Espèce en danger, le lynx ibérique réapparaît en Espagne, avec 82 naissances en 2008
LE MONDE | 24.11.08 | 15h29
Il pourrait devenir le premier grand félin à disparaître depuis la préhistoire. Mais les nouvelles, pour l'heure, prêtent plutôt à l'espoir. Le gouvernement régional d'Andalousie, dans le sud de l'Espagne, vient d'annoncer la naissance sur son territoire, en 2008, de 82 lynx ibériques, dont 21 en captivité. Un taux de reproduction inattendu, qui permettra sans doute d'avancer à 2009 la date de réintroduction de l'espèce, initialement prévue pour 2010, au Portugal et dans d'autres régions de l'Espagne.
Estimés à 100 000 au début du XXe siècle, les effectifs de Lynx pardinus sont tombés à quelques centaines dans le sud-ouest de la péninsule ibérique.

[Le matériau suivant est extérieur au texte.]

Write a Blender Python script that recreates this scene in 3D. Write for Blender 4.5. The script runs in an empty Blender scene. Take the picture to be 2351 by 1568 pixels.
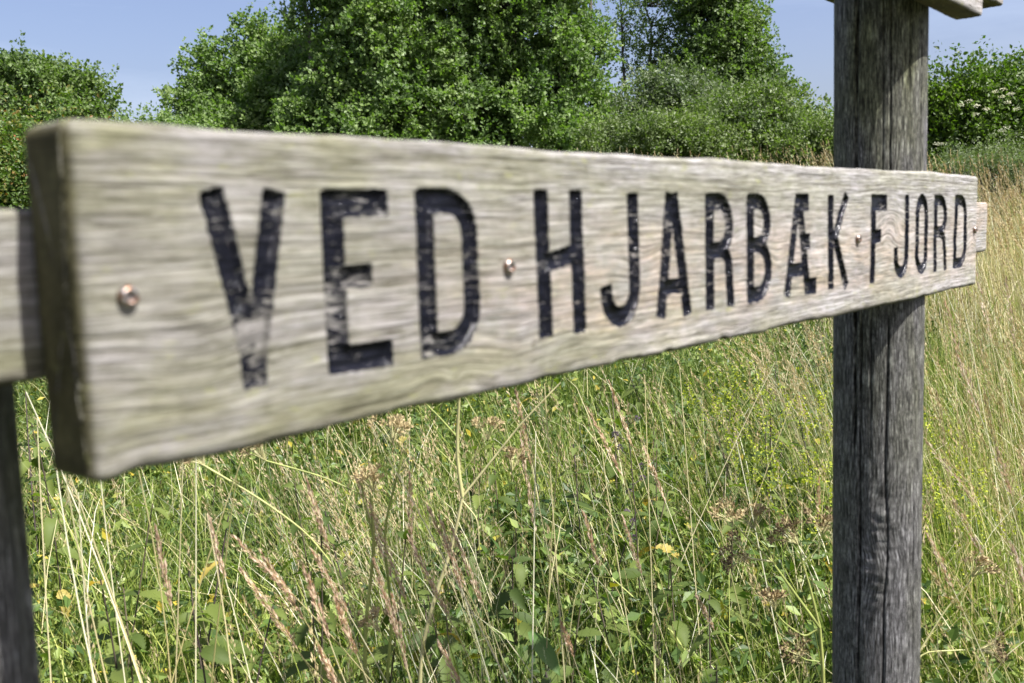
import bpy, math
import numpy as np
from mathutils import Matrix, Vector

# ------------------------------------------------------------------ camera, sky, sun, exposure
S = bpy.context.scene
COL = S.collection
CAM_H = 1.42
CAM_M = np.array([[0.9994353, 0.0336017, 0.0],
                  [-0.0037897, 0.1127201, -0.9936196],
                  [-0.0333874, 0.9930585, 0.1127838]])
cam_d = bpy.data.cameras.new('camera')
cam = bpy.data.objects.new('camera', cam_d)
COL.objects.link(cam)
cam.matrix_world = Matrix.Translation((0, 0, CAM_H)) @ Matrix(CAM_M.tolist()).to_4x4()
cam_d.sensor_width = 36.0
cam_d.lens = 35.1
cam_d.clip_start = 0.05
cam_d.clip_end = 3000
cam_d.dof.use_dof = True
cam_d.dof.focus_distance = 3.4
cam_d.dof.aperture_fstop = 9.0
S.camera = cam

U = np.array([0.64777, 0.76184, 0.0])        # along the boards, away from the viewer
N = np.array([0.76184, -0.64777, 0.0])       # out of their fronts
DELTA, ELEV = math.radians(9), math.radians(58)
s_h = math.cos(DELTA) * N + math.sin(DELTA) * U
SUN = np.array([s_h[0] * math.cos(ELEV), s_h[1] * math.cos(ELEV), math.sin(ELEV)])

world = bpy.data.worlds.new('World')
S.world = world
world.use_nodes = True
wn, wl = world.node_tree.nodes, world.node_tree.links
bg = wn['Background']
sky = wn.new('ShaderNodeTexSky')
sky.sky_type = 'NISHITA'
sky.sun_disc = False
sky.sun_elevation = ELEV
sky.sun_rotation = math.atan2(s_h[0], s_h[1])
sky.air_density = 1.0
sky.dust_density = 3.0
sky.ozone_density = 3.5
tint = wn.new('ShaderNodeMix'); tint.data_type = 'RGBA'; tint.blend_type = 'MULTIPLY'
tint.inputs[0].default_value = 1.0; tint.inputs[7].default_value = (1.14, 1.0, 1.04, 1)
wl.new(sky.outputs[0], tint.inputs[6])
tc = wn.new('ShaderNodeTexCoord'); mp = wn.new('ShaderNodeMapping'); mp.inputs['Scale'].default_value = (2.2, 2.2, 11); mp.inputs['Rotation'].default_value = (0.15, 0.1, 0.3)
nz_ = wn.new('ShaderNodeTexNoise'); nz_.inputs['Scale'].default_value = 1.4; nz_.inputs['Detail'].default_value = 6; nz_.inputs['Roughness'].default_value = 0.6
rm = wn.new('ShaderNodeMapRange'); rm.inputs[1].default_value = 0.42; rm.inputs[2].default_value = 0.75; rm.inputs[3].default_value = 0.0; rm.inputs[4].default_value = 0.28
veil = wn.new('ShaderNodeMix'); veil.data_type = 'RGBA'; veil.inputs[7].default_value = (5.2, 5.9, 7.3, 1)
wl.new(tc.outputs['Generated'], mp.inputs[0]); wl.new(mp.outputs[0], nz_.inputs['Vector']); wl.new(nz_.outputs['Fac'], rm.inputs[0])
wl.new(rm.outputs[0], veil.inputs[0]); wl.new(tint.outputs[2], veil.inputs[6])
wl.new(veil.outputs[2], bg.inputs['Color'])
bg.inputs['Strength'].default_value = 0.078

sun_d = bpy.data.lights.new('sun', 'SUN')
sun_d.energy = 5.0
sun_d.angle = math.radians(0.5)
sun_d.color = (1.0, 0.98, 0.95)
sun = bpy.data.objects.new('sun', sun_d)
COL.objects.link(sun)
sun.rotation_euler = Vector((-SUN).tolist()).to_track_quat('-Z', 'Y').to_euler()

S.view_settings.view_transform = 'Standard'
S.view_settings.look = 'None'
S.view_settings.exposure = 1.22
S.view_settings.gamma = 1.0

rng = np.random.default_rng(7)

# ------------------------------------------------------------------ helpers
def at(px, py, depth):
    """point of the place seen at (px, py) of a 2351 px wide view, at world distance Y = depth"""
    c = np.array([(px - 1175.5) / 2292.0, -(py - 784.0) / 2292.0, -1.0])
    d = CAM_M @ c
    return np.array([0, 0, CAM_H]) + d * (depth / d[1])

def ground_z(x, y):
    s = np.clip((np.asarray(y, float) - 2.6) / 12.5, 0, 1)
    return 1.50 * s * s * (3 - 2 * s) + 0.03 * np.sin(np.asarray(x) * 1.3 + 1) * np.clip(s * 4, 0, 1)

def hash2(ix, iy, seed):
    h = (ix.astype(np.int64) * 374761393 + iy.astype(np.int64) * 668265263 + seed * 1442695041) & 0xffffffff
    h = ((h ^ (h >> 13)) * 1274126177) & 0xffffffff
    return ((h ^ (h >> 16)) & 0xffffff) / float(0xffffff)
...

Autant dire dans le monde, puisque l'espèce ne vit nulle part ailleurs. Le lynx ibérique, en effet, ne doit pas être confondu avec l'espèce Lynx lynx, réintroduite dans l'est de la France depuis 1983, et dont les populations restent relativement stables de l'Europe du Nord à la Russie.
Plus sombre, plus tacheté et surtout plus petit, le lynx ibérique figure en bonne place sur la liste rouge 2008 des 188 mammifères les plus en danger d'extinction, publiée en octobre par l'Union mondiale pour la nature (UICN). Il fait l'objet d'un programme de conservation et de réintroduction financé par l'Union européenne. Soutien qui commence visiblement à porter ses fruits.
VICTIMES DE LA FAIM
Ce qui le menace ? La raréfaction du lapin de garenne, qui constitue plus de 90 % de son régime alimentaire. Car le petit félin, avec moins de 50 cm au garrot et un poids maximal de 13 kg, ne peut espérer se nourrir d'un chamois ou d'un chevreuil comme son cousin eurasiatique.
Victimes indirectes de la myxomatose, c'est de la faim, avant tout, qu'ont souffert les représentants de l'espèce. Solitaires en toutes saisons, hormis celle des amours, les survivants ont été obligés d'agrandir leur territoire de chasse. En fragmentant leur milieu, le développement agricole et industriel a fait le reste.
Exception faite du parc national andalou de Doñana, où vivent en liberté plusieurs dizaines de lynx - et où a été conçue une partie des nouveau-nés de 2008 -, seuls des groupes isolés de faible densité subsistent aujourd'hui au Portugal et en Espagne, le plus souvent dans les surfaces boisées de zones montagneuses reculées.
C'est dire l'importance que revêt pour l'espèce la protection des forêts ibériques. Celle, aussi, de l'industrie du liège, matériau dont le Portugal est le plus gros producteur mondial. Un commerce dont les incidences écologiques sont loin d'être négligeables : les forêts de chênes-lièges méditerranéennes abritent en effet de multiples espèces, parmi lesquelles le Lynx pardinus.